İSTANBUL (AA) - Bağcılar'da düzenlenen 18. Gençlik Şurası'nda öğrenciler, yaptıkları araştırmalar sonucunda elde ettikleri verileri paylaştı.

Bağcılar Belediyesinden yapılan açıklamaya göre, Gençlik Meclisi tarafından geleneksel hale getirilen Gençlik Şurası'nın 18'incisi Halk Sarayı'nda düzenlendi.

Açılışta konuşan Bağcılar Belediye Başkanı Lokman Çağırıcı, eğitim seviyesinin biraz daha ileriye taşınması gerektiğine inandığını belirterek, "İşin temeline çok daha aşağılardan başlanması lazım. Onun için bu programları yapıyoruz. Onun için genç beyinlerden geleceği dinlemek zorundayız. Çünkü geleceği sizler inşa edeceksiniz. Sizler için neler yapabiliriz? Hep bunun heyecanını duymaya çalışıyoruz. Tüm gayretimiz bu. Yol, park, bahçe, kentsel dönüşüm dahil ne yapıyorsak bunun için. Bağcılar Belediyesi olarak gençlik alt yapısında çok iyi bir noktadayız. Sizlere sunulan imkanlara bakıldığında diğer ilçelerle kıyaslanamayacak düzeyde olduğumuza inanıyorum." ifadelerini kullandı.

Etkinlikte, Özel Güneşli Sınav Anadolu Lisesi öğrencileri İlknur Cimitoğlu, Betül Yılmaz ve Berat Aladağlı, "Gençlerin Gözünde 2023-2052-2071 Hedefleri" başlığı altında yaptıkları araştırmayı anlattı.

Bağcılar Aydın Doğan Mesleki ve Teknik Lisesi'nden Gülcan Gün, Şahin Adeşoğlu ve Kudret Kara, "Yurt Dışındaki ve Ülkemizdeki Eğitim Fırsatları" konusunda sunum yaptı.

Bağcılar Anadolu Lisesi öğrencileri Ruken Çanakçı, Emirhan Çetin ve Ahmet Burak İşleyen, "Günümüz Gençlerinin Sosyokültürel Talep ve Beklentileri" konusunda açıklamalarda bulundu.

- Emojiler gerçek yüzümüzü saklıyor

Şuranın en çarpıcı konusu ise Bağcılar Anadolu İmam Hatip Lisesi öğrencileri Ahmet Göğtepe, Savaş Aksın ve Mücahit Erdoğan Taşkın'ın ele aldığı "Sosyal Medya Kavramları ve Gençlik" konusu oldu.

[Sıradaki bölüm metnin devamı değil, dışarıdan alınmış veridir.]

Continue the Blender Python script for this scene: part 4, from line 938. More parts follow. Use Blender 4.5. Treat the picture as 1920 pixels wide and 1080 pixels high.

İçinde bulundukları Z kuşağını da eleştiren gençler, telefon üzerinden sosyal medya kullananların sayısının 44 milyon olduğunu ve bu verilerin medyayla ne kadar içli dışlı olunduğunu gösterdiğini belirtti.

Sosyal medya nedeniyle Türkçe'de yer almayan sözcüklerin literatüre girdiğini söyleyen öğrenciler, konuşmalarında şunları dile getirdi:

"Özellikle 'Z kuşağı' diye tabir edilen 2000'li yılların sonrası doğan nesil, kelimeleri kısaltarak dilin yozlaşmasına zemin hazırladı. Selam yerine 'slm', ne haber yerine 'nbr', merhaba yerine 'mrb', kendine iyi bak yerine 'kib'lerin kullanılması 'likelamak', 'favlamak', 'stalk', 'troll' ve 'hashtag' gibi, bu teknolojiyle doğmamış kuşağın bilmediği jargonlarla nesiller arası çatışmaya sebep oluyor. Emojiler ise gerçek yüzü saklamak adına yüzümüze taktığımız bir maskeye dönüştü."